La permanencia de Fidel algo más que entre bambalinas, pergeñando una especie de legado político-moral con la publicación de sus reflexiones en el diario Granma, ha permitido sostener que el fundador seguía ejerciendo algún tipo de tutela sobre los asuntos de Estado, de forma que Raúl no pudiera avanzar demasiado en ese ensayo de transición. Ha habido, efectivamente, algunas medidas en sentido mini-privatizador para el aprovisionamiento de productos agrícolas; una extraña liberalización en la compra de ordenadores, pero sin permiso para que los particulares se sirvan de Internet; y un aliento menos que una brisa en la reglamentación de ocupaciones como camionero o transportista. Ni a paladares llega. Y, aunque ha sido notable la defenestración del ministro de Exteriores Felipe Pérez Roque y el vicepresidente Carlos Lage, reputados ambos de fidelistas -pero no de la primera hora, que fue Sierra Maestra-, han sido remociones para algo que no ha llegado todavía, en lugar de cambios trascendentales en sí mismos.
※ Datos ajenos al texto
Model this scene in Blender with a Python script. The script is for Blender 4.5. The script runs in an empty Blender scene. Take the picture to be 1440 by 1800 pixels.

Por eso, la Transición-Raúl se encuentra ahora con que el primer movimiento de verdad es Obama quien lo ha hecho, de forma que la jugada se convierte en una nueva presión, tanto nacional como internacional, sobre el dignatario cubano para que diga lo que tiene que decir, aunque sea en vida del primer Castro. Lo mejor, en cierto modo, del anuncio de Washington ha sido que lo ha hecho en español -bien que fuertemente acentuado- el funcionario norteamericano de origen colombiano Dan Restrepo. Y como decía ayer en RNE Javier Valenzuela, bajo un presidente ajeno al club blanco y anglosajón, era todo un reconocimiento de que el castellano es una de las lenguas, la segunda, de Estados Unidos. A esa actitud es a la que debería responder Raúl.